Sophia sees both this and her sequel game as odes to fanfiction, where alternate versions of tragic stories like these are possible.
“Sometimes you have a piece of media that's not good, like It. Then you really want to fix it,” she explains.
She references a popular chart by @penny-anna on Tumblr that shows a bell curve of how likely someone is to create fanworks for something. On one end is something so unlikeable and bad that it inspires no fanworks. On the other is something so fantastic that there is nothing to add or change about it. In the middle is the sweet spot: “I love the thing but it needs improvement.

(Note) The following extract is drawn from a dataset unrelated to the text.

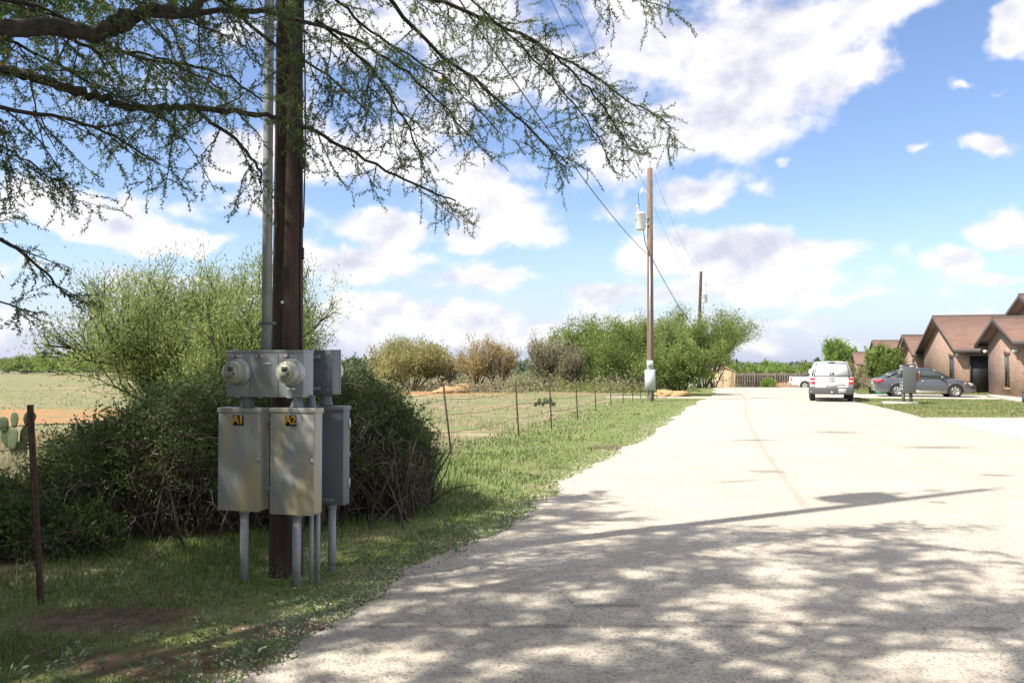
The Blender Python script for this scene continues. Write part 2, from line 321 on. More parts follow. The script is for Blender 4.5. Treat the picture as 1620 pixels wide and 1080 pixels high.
def shinglemat():
    m = bpy.data.materials.new('shingles'); m.use_nodes = True; t = m.node_tree; b = t.nodes['Principled BSDF']; l = t.links.new
    u = N(t, 'ShaderNodeUVMap', uv_map='wall')
    br = N(t, 'ShaderNodeTexBrick', i_Scale=1.0); br.inputs['Brick Width'].default_value = .33; br.inputs['Row Height'].default_value = .14
    br.inputs['Mortar Size'].default_value = .006; br.inputs['Color1'].default_value = (.225, .13, .095, 1); br.inputs['Color2'].default_value = (.16, .095, .07, 1)
    br.inputs['Mortar'].default_value = (.09, .05, .04, 1); l(u.outputs[0], br.inputs['Vector'])
    nz = N(t, 'ShaderNodeTexNoise', i_Scale=1.1, i_Detail=5.0); l(u.outputs[0], nz.inputs['Vector'])
    mr = N(t, 'ShaderNodeMapRange'); mr.inputs[1].default_value = .35; mr.inputs[2].default_value = .65; mr.inputs[4].default_value = .5; l(nz.outputs[0], mr.inputs[0])
    mx = N(t, 'ShaderNodeMixRGB'); l(mr.outputs[0], mx.inputs[0]); l(br.outputs['Color'], mx.inputs[1]); mx.inputs[2].default_value = (.235, .145, .105, 1)
    l(mx.outputs[0], b.inputs['Base Color']); b.inputs['Roughness'].default_value = .95
    return m
M['shingle'] = shinglemat()
# ---------------------------------------------------------------- ground
def XL(y): return float(np.interp(y, [-6, 1, 4.18, 5.64, 6.46, 7.2, 8.16, 9.9, 12.4, 15.87, 19.75, 28, 37.3, 41, 58, 75, 96], [-4.2, -2.05, -1.28, -.92, -.58, -.25, .03, .48, 1.15, 2.32, 3.5, 5.9, 8.6, 10.0, 14.4, 18.9, 24]))
def XR(y): return float(np.interp(y, [-6, 16.9, 22.4, 24.3, 25.2, 28, 31.5, 34.7, 39.5, 45.8, 58, 64, 96], [9.5, 10.5, 11.7, 12.1, 12.4, 13.1, 13.9, 14.5, 16.4, 19.2, 22.3, 38, 44]))
def fenceX(y): return .272 * y - 4.98
def groundmat():
    m = bpy.data.materials.new('ground_cover'); m.use_nodes = True; t = m.node_tree; b = t.nodes['Principled BSDF']; l = t.links.new
    tcn = N(t, 'ShaderNodeTexCoord'); P = tcn.outputs['Object']; sp = N(t, 'ShaderNodeSeparateXYZ'); l(P, sp.inputs[0])
    def noise(sc, det=6, st=None):
        src = P
        if st: mp = N(t, 'ShaderNodeMapping'); mp.inputs[3].default_value = st; l(P, mp.inputs[0]); src = mp.outputs[0]
        n = N(t, 'ShaderNodeTexNoise', i_Scale=sc, i_Detail=float(det), i_Roughness=.65); l(src, n.inputs['Vector']); return n.outputs['Fac']
    def ramp(src, a, c, lo=0., hi=1.):
        r = N(t, 'ShaderNodeMapRange', interpolation_type='SMOOTHSTEP'); r.inputs[1].default_value = a; r.inputs[2].default_value = c; r.inputs[3].default_value = lo; r.inputs[4].default_value = hi; l(src, r.inputs[0]); return r.outputs[0]
    def mix(f, a, c):
        x = N(t, 'ShaderNodeMixRGB')
        for i, q in ((0, f), (1, a), (2, c)):
            if isinstance(q, tuple): x.inputs[i].default_value = (*q, 1)
            elif isinstance(q, float): x.inputs[i].default_value = q
            else: l(q, x.inputs[i])
        return x.outputs[0]
    def math_(op, a, c, d=None):
        x = N(t, 'ShaderNodeMath', operation=op)
        for i, q in enumerate((a, c, d)):
            if q is None: continue
            if isinstance(q, (int, float)): x.inputs[i].default_value = q
            else: l(q, x.inputs[i])
        return x.outputs[0]
    side = math_('SUBTRACT', sp.outputs[0], math_('MULTIPLY_ADD', sp.outputs[1], .272, -4.98))   # >0: road side of the wire fence
    fine = noise(9, 5); mid = noise(1.3, 5); big = noise(.22, 6, (1, .55, 1)); strk = noise(.35, 6, (.25, 1.3, 1))
    green = mix(ramp(fine, .3, .7), (.14, .18, .055), (.22, .25, .09))
    verge = mix(ramp(mid, .5, .64, 0, .7), green, (.27, .23, .13))
    dry = mix(ramp(fine, .3, .7), (.37, .27, .19), (.25, .20, .12))
    field = mix(ramp(mid, .40, .56, 0, .85), dry, (.15, .19, .07))
    field = mix(ramp(strk, .48, .58, 0, .8), field, (.19, .23, .09)); field = mix(ramp(big, .5, .62, 0, .6), field, (.34, .23, .17))
    field = mix(ramp(strk, .33, .42, .75, 0), field, (.46, .38, .24))
    def patch(cx, cy, rx, ry):
        d = N(t, 'ShaderNodeVectorMath', operation='SUBTRACT'); l(P, d.inputs[0]); d.inputs[1].default_value = (cx, cy, 0)
        e = N(t, 'ShaderNodeVectorMath', operation='MULTIPLY'); l(d.outputs[0], e.inputs[0]); e.inputs[1].default_value = (1 / rx, 1 / ry, 0)
        g = N(t, 'ShaderNodeVectorMath', operation='LENGTH'); l(e.outputs[0], g.inputs[0])
        return ramp(math_('MULTIPLY_ADD', mid, 1.5, g.outputs['Value']), 2.0, 1.25)
    red = mix(ramp(fine, .3, .7), (.50, .235, .11), (.40, .19, .085))
    for c in ((-14, 25.5, 8, 4.6), (-11, 17.5, 5, 1.6), (-6.5, 46, 7, 4), (-1, 52, 5, 3), (-30, 130, 30, 14)): field = mix(math_('MULTIPLY', patch(*c), ramp(noise(.9, 6, (.35, 1.4, 1)), .36, .62, .12, .95)), field, red)
    col = mix(ramp(side, -.8, .5), field, verge)
    for c in ((-2.45, 5.05, .75, .35), (-1.9, 4.35, .6, .28), (-1.35, 4.9, .4, .2), (-2.9, 4.5, .5, .2), (2.2, 15.6, .8, .6)): col = mix(patch(*c), col, mix(ramp(fine, .35, .65), (.21, .135, .085), (.10, .09, .05)))
    lawn = mix(ramp(fine, .3, .7), (.13, .175, .055), (.19, .23, .08)); lawn = mix(ramp(mid, .5, .7, 0, .6), lawn, (.33, .30, .14))
    lawn = mix(patch(15.6, 28.2, 2.4, .9), lawn, (.50, .36, .20))
    rs = math_('SUBTRACT', sp.outputs[0], math_('MULTIPLY_ADD', sp.outputs[1], .27, 3.0)); col = mix(ramp(rs, -.5, .5), col, lawn)
    far = ramp(sp.outputs[1], 150, 330); col = mix(far, col, (.10, .13, .06))
    l(col, b.inputs['Base Color']); b.inputs['Roughness'].default_value = .95; b.inputs['Specular IOR Level'].default_value = .15
    bp = N(t, 'ShaderNodeBump', i_Strength=.6, i_Distance=.04); l(noise(22, 4), bp.inputs['Height']); l(bp.outputs[0], b.inputs['Normal'])
    return m
g = G(); ys = [-60, 0, 20, 40, 58, 75, 97, 140, 300, 600, 1500, 5000]; v = []; f = []
for y in ys:
    z = gz(y) if y < 1500 else -6
    for x in (-5000, -300, -40, 0, 60, 300, 5000): v.append((x, y, z if x >= 0 else 0))
for i in range(len(ys) - 1):
    for j in range(6): a = i * 7 + j; f.append((a, a + 1, a + 8, a + 7))
g.add(v, f); tag(g.build('ground', groundmat()), kind='structure')

def roadmat():
    m = bpy.data.materials.new('crushed_limestone'); m.use_nodes = True; t = m.node_tree; b = t.nodes['Principled BSDF']; l = t.links.new
    tcn = N(t, 'ShaderNodeTexCoord'); P = tcn.outputs['Object']
    vo = N(t, 'ShaderNodeTexVoronoi', i_Scale=75.0); l(P, vo.inputs['Vector'])
    vs = N(t, 'ShaderNodeSeparateXYZ'); l(vo.outputs['Color'], vs.inputs[0])
    cr = N(t, 'ShaderNodeValToRGB'); e = cr.color_ramp.elements; e[0].color = (.25, .215, .18, 1); e[1].color = (.60, .54, .445, 1); e[0].position = .02
    x = e.new(.22); x.color = (.455, .405, .33, 1); x = e.new(.6); x.color = (.53, .475, .39, 1); l(vs.outputs[0], cr.inputs[0])
    n2 = N(t, 'ShaderNodeTexNoise', i_Scale=.8, i_Detail=6.0); l(P, n2.inputs['Vector'])
    r2 = N(t, 'ShaderNodeMapRange'); r2.inputs[1].default_value = .35; r2.inputs[2].default_value = .7; r2.inputs[3].default_value = 0; r2.inputs[4].default_value = .45; l(n2.outputs[0], r2.inputs[0])
    m1 = N(t, 'ShaderNodeMixRGB'); l(r2.outputs[0], m1.inputs[0]); l(cr.outputs[0], m1.inputs[1]); m1.inputs[2].default_value = (.42, .36, .285, 1)
    # tarry streaks where the chips have worn off, running across the foreground, and small round patches
    def streak(cx, cy, rx, ry, rot):
        mp = N(t, 'ShaderNodeMapping', vector_type='TEXTURE'); mp.inputs[1].default_value = (cx, cy, 0); mp.inputs[2].default_value = (0, 0, rot); mp.inputs[3].default_value = (rx, ry, 1); l(P, mp.inputs[0])
        g = N(t, 'ShaderNodeVectorMath', operation='LENGTH'); l(mp.outputs[0], g.inputs[0]); return g.outputs['Value']
    n3 = N(t, 'ShaderNodeTexNoise', i_Scale=7.0, i_Detail=6.0, i_Roughness=.7); l(P, n3.inputs['Vector'])
    prev = None
    for s in ((.62, 5.32, .28, .05, 0), (1.7, 4.95, .5, .05, -.1), (2.75, 4.85, .35, .06, -.1), (-.05, 4.9, 1.6, .05, 0), (.35, 6.8, .17, .05, 0), (3.7, 12, .35, .2, 0), (6.8, 11.6, .3, .16, 0), (4.8, 9.3, .15, .1, 0), (5, 17, .6, .25, .1), (8, 15.5, .8, .3, 0), (7.5, 19, .7, .4, 0), (3.0, 11, .5, .08, .4)):
        o = streak(*s)
        if prev is None: prev = o
        else: q = N(t, 'ShaderNodeMath', operation='MINIMUM'); l(prev, q.inputs[0]); l(o, q.inputs[1]); prev = q.outputs[0]
    q = N(t, 'ShaderNodeMath', operation='MULTIPLY_ADD'); l(n3.outputs[0], q.inputs[0]); q.inputs[1].default_value = 2.2; l(prev, q.inputs[2])
    r3 = N(t, 'ShaderNodeMapRange'); r3.inputs[1].default_value = 2.2; r3.inputs[2].default_value = 1.55; r3.inputs[3].default_value = 0; r3.inputs[4].default_value = .6; l(q.outputs[0], r3.inputs[0])
    m2 = N(t, 'ShaderNodeMixRGB'); l(r3.outputs[0], m2.inputs[0]); l(m1.outputs[0], m2.inputs[1]); m2.inputs[2].default_value = (.15, .13, .115, 1)
    l(m2.outputs[0], b.inputs['Base Color']); b.inputs['Roughness'].default_value = .95; b.inputs['Specular IOR Level'].default_value = .2
    bp = N(t, 'ShaderNodeBump', i_Strength=.6, i_Distance=.006); l(vo.outputs['Distance'], bp.inputs['Height']); bp.invert = True
    bp2 = N(t, 'ShaderNodeBump', i_Strength=.35, i_Distance=.03); l(n3.outputs[0], bp2.inputs['Height']); l(bp.outputs[0], bp2.inputs['Normal']); l(bp2.outputs[0], b.inputs['Normal'])
    return m
rows = list(np.arange(-6, 16, .05)) + list(np.arange(16, 58, .25)) + [58, 60, 64, 70, 75, 85, 96.3]
w1 = 0; v = []; f = []; rr = random.Random(3)
for i, y in enumerate(rows):
    w1 = w1 * .8 + rr.uniform(-.05, .05)
    jl = w1 + (.09 * math.sin(y * 2.1) * math.sin(y * .7) if y < 30 else .1 * math.sin(y)); z = gz(y) + .012
    v += [(XL(y) + jl, y, z), (XR(y), y, z), (XL(y) + jl - .05, y, z - .03)]
    if i: a = (i - 1) * 3; f += [(a, a + 1, a + 4, a + 3), (a + 2, a, a + 3, a + 5)]
tag(G().add(v, f).build('road', roadmat()), kind='structure')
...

I will make many fanworks.”
A Space to Step In
Not every piece of media that's just the right amount of bad or goodwill makes a thriving and productive creative fan community, however. There also needs to be room for fans to step into the narrative.
This, Tei says, could be one reason why so many fanworks center around queer relationships.
“When you have a man and a woman in a room together, the tension between those characters is often cut off early by a romantic or sexual subplot or resolution," she explains.
For queer characters (or those perceived as queer), however, this tension often grows thick enough that even the showrunner’s knife can’t cut it. “It’s telling that the properties people most want to write about are the ones where the relationships seem to have this enormous space in between them that is never quite closed.”
Of course, when creators of a show intentionally preserve this lack of resolution in an are-they-or-aren’t-they-gay pairing to entice a queer audience without ever delivering on its promises, this is considered queerbaiting.
But even queerbaiting doesn't automatically negate the space fans need for generative art.
“I think I've stopped in general caring all that much about what's ‘canon’ and what isn't,” says Bug. “If I think some characters are gay, then I'm right.”
“The most important thing isn't the elements of the story — it's the connection between two human minds.”
“The empowering part of it is that as a marginalized person the world forces this one narrative upon you and, as a defiant act, you come up with new narratives and make those narratives really powerful and sexy and likable,” Chai says. “That subversion and multiplicity of narratives is a huge aspect of queerness.”
Queer representation at all levels of media is important because it expands people's imagination of what's possible in reality. But it's also freeing to not be restricted to what other creators and media executives hand out to you — to be able to create something inspired by a story you see yourself in, regardless of whether that story is intended to include you or not.
“The most important thing isn't the elements of the story — it's the connection between two human minds,” says Tei.
However, with that said, fan communities are not utopias for LGBTQ people, and the media that form the foundations of those communities is far from perfect. Even a show that hits nearly all the marks like Killing Eve can pull the rug out from under you at the very last minute.
But the existence of this space allows fans — and especially queer fans — to redefine what is worthy of attention and care, and what is good enough to bring to existence and share with others.
And there is no need to wait, beg, or seek permission to bring these stories to life. As trans writer Gretchen Felker-Martin said in a tweet, “Your peers, not multinational media conglomerates, are making the art your hearts are so hungry for.”
You just have to know where to find it — or create it yourself.